Rohan, my lord, is ready to fall
After this traumatic early childhood, the Millenium’s awakening into teenagerdom was little better. There was no single drama that defined the crappiness of the 2010s, rather we were caught in an emotional pinser movement by three slow-moving threats: Immigration, Climate Angst and the inequality which followed the Great Recession. What belief we might once have had in our own civilisation was just about thoroughly beaten down, and as any casual glimpse at the Netflix catalogue will reveal, by mid-decade we could hardly imagine any kind of fiction that didn’t sport the adjective ‘dystopian’. We valued our democracies as little as we valued our data, all to be given away for trinkets in the clouds. We were ready for something like Donald Trump’s tweets. Oh and we got them. We got Rachel Maddow in ‘literal’ [sic.] hysterics over imagined Russian collusion. We got slick, Youtube-ready comedians dispensing sanatised, corporatist Identity Politics by the sound bite. And we kept giving away our privacy to enjoy more of the show.

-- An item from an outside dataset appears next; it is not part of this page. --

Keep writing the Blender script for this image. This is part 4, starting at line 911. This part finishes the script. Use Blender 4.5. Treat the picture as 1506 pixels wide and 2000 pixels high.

This background helps us make sense of the madness that is 2020 – how a seemingly mighty tree can topple with only a slight gust of wind, once its core has been allowed to rot away for twenty years. How three hundred years of enlightment principles could be uprooted in a single storm.
Rediscovering the lost decade
And it’s also why, looking back on them now, the 1990s seem so damn appealing. It’s why Nineties-stalgia is the way to go. I defy anyone to tune in to the first few seasons of Friends and not find themselves longing for a time when music sucked but we still had public payphones. Your job might have been a joke, you might have been broke, but if you were young in the 1990s, Western Civilisation was there for you.
Even better than Friends is Dawson’s Creek. Not actually ‘better’. The scripting is at times painfully bad, the accoustic underscores are suburban coffee-shop cringeworthy and the teenagers are, even by the standards of the Golden Decade, implausibly articulate and self-confident. But it is the most perfect encapsulation of the optimism that came to those who grew up in the long Indian summer of a victorious empire.
One that did not yet see its downfall coming.